With thanks to Fishtank Theatre, KCMO http://www.fishtanktheatre.com
Actors: Erdin Schultz-Bever, Lindsay Nelson, Annie Kalahurka, Rasheedat ‘Ras’ Badejo, Kaitlin Gould
Belfast Girls has since been shortlisted for the Susan Smith Blackburn Award, the BBC Tony Doyle Award and won the 2012 Galway Theatre Festival New Play competition. In 2013, Artemisia, A Chicago Theatre company, gave the play a staged reading in Chicago, and followed this in 2015 with its American premiere. The production received rave reviews. It has since premiered in Vancouver, Pittsburgh, Portland, Oregon, Kansas City Missouri, Canberra, Queanbeyan and Stockholm, with a number of other productions to announce soon. The text was published by Samuel French in 2015. I’ve also recently adapted Belfast Girls as a screenplay, with help from Screen Ireland.
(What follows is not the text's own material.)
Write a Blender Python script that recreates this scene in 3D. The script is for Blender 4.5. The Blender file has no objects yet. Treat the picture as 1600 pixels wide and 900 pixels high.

It has been interesting to note how critics have received the play, particularly in the US. Unfailingly, the #MeToo movement has been mentioned, as has the current US policy on immigration. It’s as if audiences have seen in the play how women historically have struggled to find agency, how they have had many obstacles in doing so and how they return to the bottom of the pile in crisis situations. Two feminist artists that I like, Nancy Spero and Faith Ringgold, have both asserted that women will be the last ‘marginalised’ group to be truly liberated and I believe this also. The fact that there is a mixed-race character and lesbian relationship central to the play has also been picked up on often in reviews, and hence Belfast Girls has been judged by many to champion the marginalised – which of course it does.
In 2019, Belfast Girls premiered in Australia, at the Q Theatre in Queanbeyan, New South Wales. Produced by Echo Theatre and directed by Jordan Best; this production did fantastically well and received a number of glowing reviews. I was so sorry to miss it and really hope that Jordan and the cast get to do it again. There is a strong possibility that this production will soon tour Australia.
The European Premiere was staged by the Swedish company, Batalj Scenkonst and took place in Stockholm in November 2019. This production marks the first production of the play in translation and, luckily, I was able to attend the opening night. Malin Erikson directed an absolutely stunning cast, and I thought this was a beautiful show: very physical and visual, with brilliant use of lighting and music. Even though I don’t speak or understand Swedish, I was moved by the show and really hope the company get to do it again. This production also received remarkable reviews and lots of press.
In December 2019, there was a reading of the play in Washington DC, directed by Shanara Gabrielle for Solas Nua, a Washington-based theatre and arts company. There are further productions of the play in 2020/21 and hopefully also in 2022, as the play continues to speak to audiences (and readers) about the attempts of marginalised groups to find agency in a world that historically – and seemingly still – would like to crush it.
Jaki McCarrick is an award-winning writer of plays, poetry and fiction. Her debut short story collection The Scattering was published by Seren Books and was shortlisted for the 2014 Edge Hill Prize. The collection includes her story ‘The Visit’, which won the 2010 Wasafiri Short Fiction Prize and was included in Best British Short Stories (published by Salt), 2012. On the basis of her debut collection, Jaki was longlisted in 2014 for the inaugural Irish Fiction Laureate. Her play LEOPOLDVILLE won the 2010 Papatango Prize for New Writing, and her play, The Naturalists, premiered in 2018 in New York to rave reviews: ‘Impeccable, a gift to its actors’ (New York Times); ‘Beautifully performed’ (The New Yorker). Her play Belfast Girls, developed at the National Theatre Studio, London, was shortlisted for the 2012 Susan Smith Blackburn Prize and the 2014 BBC Tony Doyle Award. It premiered in the US in Chicago in 2015 to much critical acclaim and has since been staged widely internationally with recent premieres in Australia and Sweden. In 2016, Jaki was selected for Screen Ireland’s Talent Development Initiative and has recently completed the screen adaptation of Belfast Girls. She is currently working on her second collection of short fiction and her first novel, The Family Wolves. Jaki also writes critical pieces for the Times Literary Supplement, Irish Examiner, Poetry Ireland Review and other publications.